Electron apps and Apple Silicon
I’ve been looking into some new (to me) note taking apps, Craft and Obsidian, to compare to my go-to for the past few years, Bear. And one of the perceived “negatives” of Obsidian is that it is based on the Electron framework. Some make the argument that Electron apps are bloated and slow compared to native apps like Bear and Craft.

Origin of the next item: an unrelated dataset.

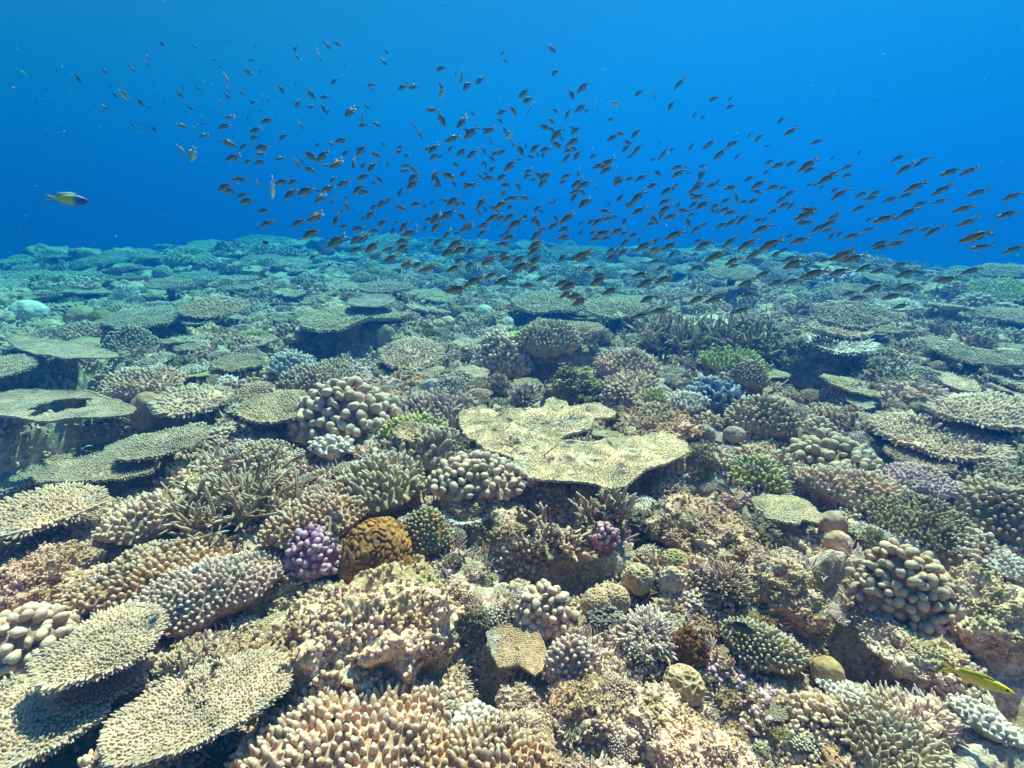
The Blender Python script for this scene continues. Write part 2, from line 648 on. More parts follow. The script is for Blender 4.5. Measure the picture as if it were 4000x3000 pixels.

What I’ve been wondering is how much, if any, perceivable effect these performance and system resources issues actually have when running on Apple silicon M1 based systems. The M1 has real-world single-threaded performance that beats out many best-in-class x86 processors. There’s also analysis that shows how the overall design of the M1 system-on-a-chip benefits many common operations such as those for reference counting and JavaScript interpretation. So, perhaps these make the performance difference moot when looking at the specific use case of UI frameworks. UI code tends to be single threaded, so it would really benefit from a CPU design that was able to get data out of RAM, processed, and back into RAM with low latency, while doing all the book keeping (reference counting or garbage collection) that modern language runtimes require.
Anecdotally, performing basic UI tasks on my M1 MacBook Pro feels so much more responsive and fast than on other Apple laptops with technically higher spec Intel chips. So, perhaps Electron apps are fast enough. That’d just leave the native vs cross-platform UI consideration, which is a whole other can of worms.